Instances of JVM
If you started Sun's java.exe from their JDK/JRE version 1.6 from the same source path twice, you would get two separate and distinct JVM instances. There would be no sharing between them unless you configured it via your applications. If you wanted two different JVM's running you would have to start a java.exe of one type (say 1.5) from one location and a java.exe (version 1.6) from another.
JVM is Java Virtual Machine, a memory space where classes (code) are loaded and objects (data) are shared. JVM is equivalent to an Operating System process.
When you type java...
in you command line you are executing an independent process that loads Java classes in memory, the base classes from Java and yours (from the .class files or .jar you indicate).
Another java...
command will load a different process with its own memory and will load classes by itself.
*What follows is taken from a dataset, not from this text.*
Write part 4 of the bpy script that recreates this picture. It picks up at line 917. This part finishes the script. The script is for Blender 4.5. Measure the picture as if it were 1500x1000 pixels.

Instance word confusion: when you say 'two instances of the same JVM'. It's usual to say instance of a JVM to a separate process, it is, to a loaded independent JVM. If you are saying: two process are running JVM 1.5, OK, it's the same JVM in the sense it's the same version but they are different processes, different 'instances', independent in all sense.
Webapp confusion: A webapp (by example) is simply a bunch of classes and objects instantiated, attending some URL in a web server. You can start Tomcat with 10 different apps -it is, 10 different bunches of classes and objects each of them attending different request, but in fact they share the same memory space (OS process). A webapp cannot touch other webapp's objects because nobody gives it a reference to the other objects (and classes are in some way hidden but that's another story called: class-loading).
What is the difference in your question? I would say: two different JVM instances. :)
Each run of the the java
command does invoke a new JVM instance. The running java application could run new Java Threads (like a Tomcat does with web applications).
Two separate JVMs. You can run lots of stuff inside the same JVM (say 10 webapps served up by the same Tomcat instance), but there is only 1 java command to start tomcat.